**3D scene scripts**
------------------------------------

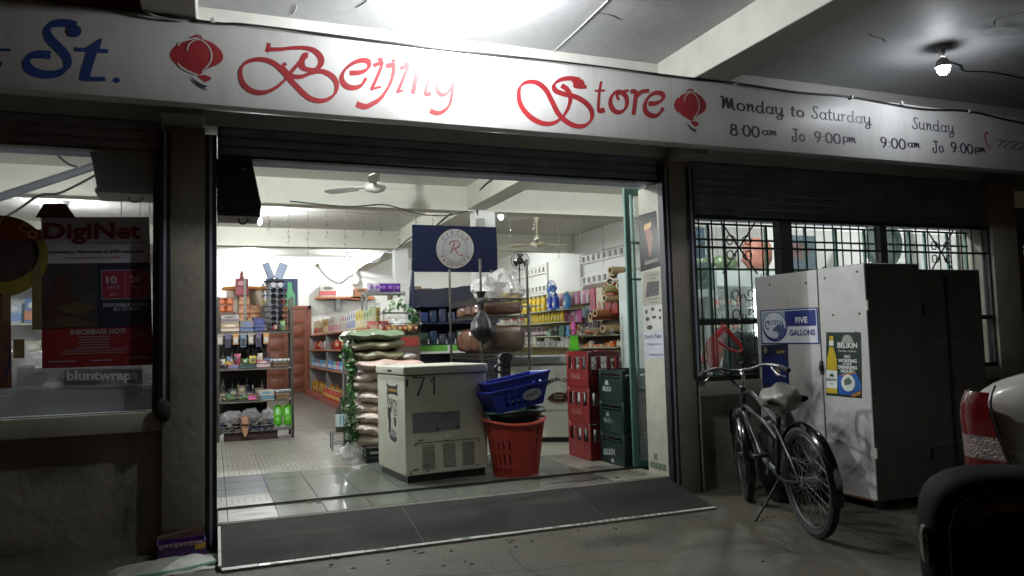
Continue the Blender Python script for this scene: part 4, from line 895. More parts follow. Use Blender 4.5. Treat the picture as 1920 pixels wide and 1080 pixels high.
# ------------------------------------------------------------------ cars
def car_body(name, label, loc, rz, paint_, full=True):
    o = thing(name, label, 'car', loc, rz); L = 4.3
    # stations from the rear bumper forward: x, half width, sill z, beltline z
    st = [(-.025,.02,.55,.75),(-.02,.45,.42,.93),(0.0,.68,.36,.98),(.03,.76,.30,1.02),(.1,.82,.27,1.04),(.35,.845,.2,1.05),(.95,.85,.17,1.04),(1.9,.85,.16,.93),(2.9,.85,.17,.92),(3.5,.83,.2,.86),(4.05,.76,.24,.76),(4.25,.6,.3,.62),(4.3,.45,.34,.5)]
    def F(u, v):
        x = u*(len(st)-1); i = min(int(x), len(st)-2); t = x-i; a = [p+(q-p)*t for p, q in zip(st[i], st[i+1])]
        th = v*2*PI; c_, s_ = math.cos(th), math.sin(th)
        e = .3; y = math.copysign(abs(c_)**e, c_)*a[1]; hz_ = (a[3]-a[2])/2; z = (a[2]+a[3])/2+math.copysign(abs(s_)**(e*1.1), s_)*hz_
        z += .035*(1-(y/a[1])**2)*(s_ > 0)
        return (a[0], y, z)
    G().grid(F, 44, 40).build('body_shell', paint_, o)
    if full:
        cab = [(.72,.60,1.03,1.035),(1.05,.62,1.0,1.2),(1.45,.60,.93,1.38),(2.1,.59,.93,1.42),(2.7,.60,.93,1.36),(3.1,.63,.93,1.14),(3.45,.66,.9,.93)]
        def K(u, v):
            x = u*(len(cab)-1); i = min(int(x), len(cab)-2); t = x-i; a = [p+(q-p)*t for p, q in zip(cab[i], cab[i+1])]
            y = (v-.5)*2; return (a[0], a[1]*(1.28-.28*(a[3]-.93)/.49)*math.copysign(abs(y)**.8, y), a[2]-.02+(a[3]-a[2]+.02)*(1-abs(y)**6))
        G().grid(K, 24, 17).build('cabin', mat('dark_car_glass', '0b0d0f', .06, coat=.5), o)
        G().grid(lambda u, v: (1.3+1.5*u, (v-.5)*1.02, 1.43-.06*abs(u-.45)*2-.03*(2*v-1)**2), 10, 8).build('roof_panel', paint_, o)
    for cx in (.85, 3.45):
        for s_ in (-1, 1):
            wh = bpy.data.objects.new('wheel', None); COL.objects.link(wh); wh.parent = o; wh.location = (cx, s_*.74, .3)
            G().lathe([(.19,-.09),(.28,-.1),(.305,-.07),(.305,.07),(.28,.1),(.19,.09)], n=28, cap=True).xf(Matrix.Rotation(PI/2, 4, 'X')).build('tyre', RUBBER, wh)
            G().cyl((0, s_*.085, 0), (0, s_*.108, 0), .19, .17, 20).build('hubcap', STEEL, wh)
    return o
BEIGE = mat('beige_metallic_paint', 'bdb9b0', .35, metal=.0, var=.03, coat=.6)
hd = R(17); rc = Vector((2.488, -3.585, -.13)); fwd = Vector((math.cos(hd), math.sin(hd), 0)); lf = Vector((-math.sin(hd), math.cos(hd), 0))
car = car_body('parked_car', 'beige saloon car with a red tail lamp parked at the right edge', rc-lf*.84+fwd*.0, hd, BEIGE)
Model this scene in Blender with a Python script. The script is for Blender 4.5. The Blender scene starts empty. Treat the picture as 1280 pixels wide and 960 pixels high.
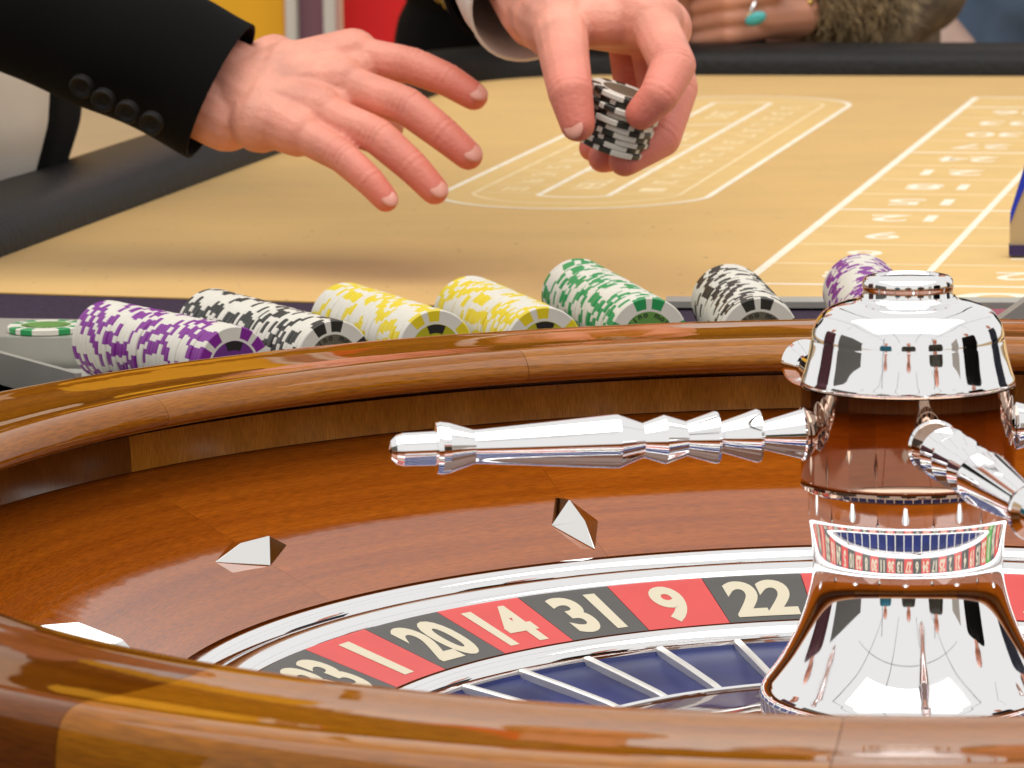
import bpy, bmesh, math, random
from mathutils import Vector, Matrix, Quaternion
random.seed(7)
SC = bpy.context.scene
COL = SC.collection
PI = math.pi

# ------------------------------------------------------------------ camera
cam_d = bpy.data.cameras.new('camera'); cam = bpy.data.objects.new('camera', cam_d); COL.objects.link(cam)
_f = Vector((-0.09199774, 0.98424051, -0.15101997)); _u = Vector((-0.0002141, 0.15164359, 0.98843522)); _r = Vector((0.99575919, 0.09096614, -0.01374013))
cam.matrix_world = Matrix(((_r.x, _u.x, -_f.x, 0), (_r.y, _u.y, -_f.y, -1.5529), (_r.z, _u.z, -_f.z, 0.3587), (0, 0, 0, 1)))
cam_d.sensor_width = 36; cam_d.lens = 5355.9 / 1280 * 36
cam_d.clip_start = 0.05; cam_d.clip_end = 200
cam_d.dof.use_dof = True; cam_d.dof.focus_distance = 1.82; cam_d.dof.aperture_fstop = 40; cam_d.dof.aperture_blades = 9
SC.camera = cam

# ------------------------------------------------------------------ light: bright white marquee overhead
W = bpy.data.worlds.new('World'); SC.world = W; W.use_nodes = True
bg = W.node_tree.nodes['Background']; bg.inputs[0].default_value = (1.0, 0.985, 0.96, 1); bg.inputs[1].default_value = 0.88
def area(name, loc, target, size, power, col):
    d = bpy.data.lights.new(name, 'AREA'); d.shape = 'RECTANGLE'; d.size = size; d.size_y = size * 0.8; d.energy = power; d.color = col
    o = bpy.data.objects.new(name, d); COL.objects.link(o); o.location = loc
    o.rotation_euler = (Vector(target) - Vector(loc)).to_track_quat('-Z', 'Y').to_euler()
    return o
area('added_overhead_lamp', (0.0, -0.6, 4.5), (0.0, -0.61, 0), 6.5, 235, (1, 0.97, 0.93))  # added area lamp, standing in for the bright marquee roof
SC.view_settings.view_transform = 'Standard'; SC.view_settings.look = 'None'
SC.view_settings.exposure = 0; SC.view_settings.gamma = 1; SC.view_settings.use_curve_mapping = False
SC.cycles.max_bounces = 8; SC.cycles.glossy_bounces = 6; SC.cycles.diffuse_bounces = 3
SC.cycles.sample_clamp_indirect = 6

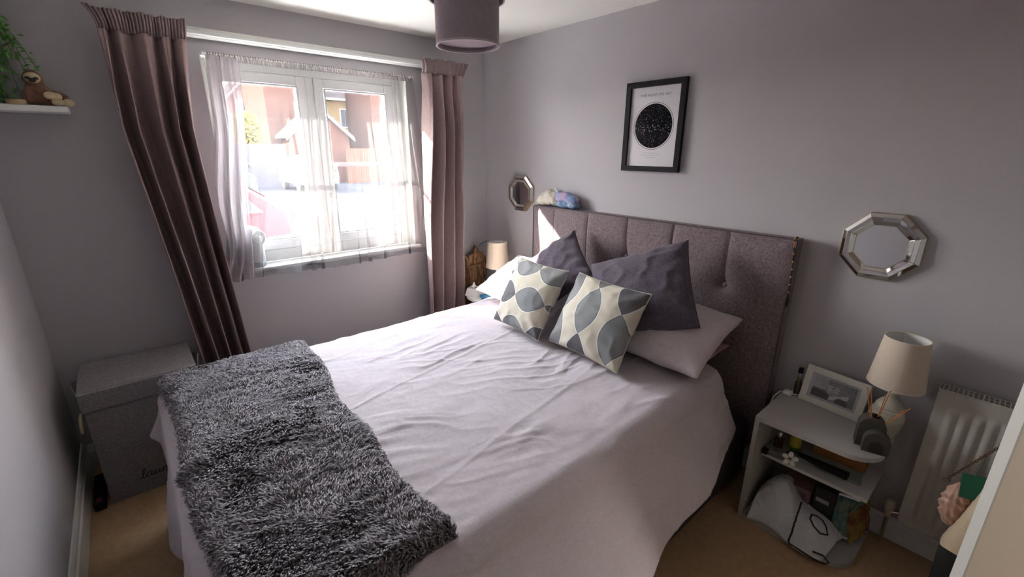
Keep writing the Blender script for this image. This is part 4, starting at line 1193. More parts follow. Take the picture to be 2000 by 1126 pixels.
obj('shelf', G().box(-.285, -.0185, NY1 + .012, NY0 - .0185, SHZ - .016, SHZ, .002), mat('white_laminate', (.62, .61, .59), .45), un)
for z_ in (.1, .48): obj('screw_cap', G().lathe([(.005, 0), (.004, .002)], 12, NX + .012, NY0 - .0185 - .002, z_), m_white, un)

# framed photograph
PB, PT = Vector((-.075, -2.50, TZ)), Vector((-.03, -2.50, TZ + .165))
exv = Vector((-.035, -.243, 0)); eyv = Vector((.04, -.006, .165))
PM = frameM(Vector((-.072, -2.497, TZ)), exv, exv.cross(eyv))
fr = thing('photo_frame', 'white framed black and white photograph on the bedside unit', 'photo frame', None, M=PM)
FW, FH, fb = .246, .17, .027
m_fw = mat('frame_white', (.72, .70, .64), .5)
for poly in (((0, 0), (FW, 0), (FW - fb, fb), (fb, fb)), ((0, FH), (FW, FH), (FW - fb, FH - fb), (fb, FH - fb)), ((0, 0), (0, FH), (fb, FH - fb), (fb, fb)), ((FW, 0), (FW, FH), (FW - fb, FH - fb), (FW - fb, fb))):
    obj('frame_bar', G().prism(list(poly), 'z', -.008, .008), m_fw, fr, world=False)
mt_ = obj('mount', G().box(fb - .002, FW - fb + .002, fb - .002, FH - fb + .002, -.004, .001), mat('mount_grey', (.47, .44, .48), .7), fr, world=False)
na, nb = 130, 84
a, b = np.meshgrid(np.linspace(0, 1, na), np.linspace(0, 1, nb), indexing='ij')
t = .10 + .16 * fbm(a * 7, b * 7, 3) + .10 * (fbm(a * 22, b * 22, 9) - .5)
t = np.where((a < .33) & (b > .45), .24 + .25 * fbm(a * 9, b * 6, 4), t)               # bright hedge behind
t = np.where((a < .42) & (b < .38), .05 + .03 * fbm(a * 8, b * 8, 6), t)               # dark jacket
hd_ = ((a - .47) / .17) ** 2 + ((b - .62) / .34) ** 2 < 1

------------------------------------

**Exercise objective**
Only the lines starting at the line with "Model this scene" and ending at the line with "PI = math.pi" should be printed again, exactly and with both ends kept; omit the pictures.

**Answer**
Model this scene in Blender with a Python script. The script is for Blender 4.5. The Blender scene starts empty. Treat the picture as 1280 pixels wide and 960 pixels high.
import bpy, bmesh, math, random
from mathutils import Vector, Matrix, Quaternion
random.seed(7)
SC = bpy.context.scene
COL = SC.collection
PI = math.pi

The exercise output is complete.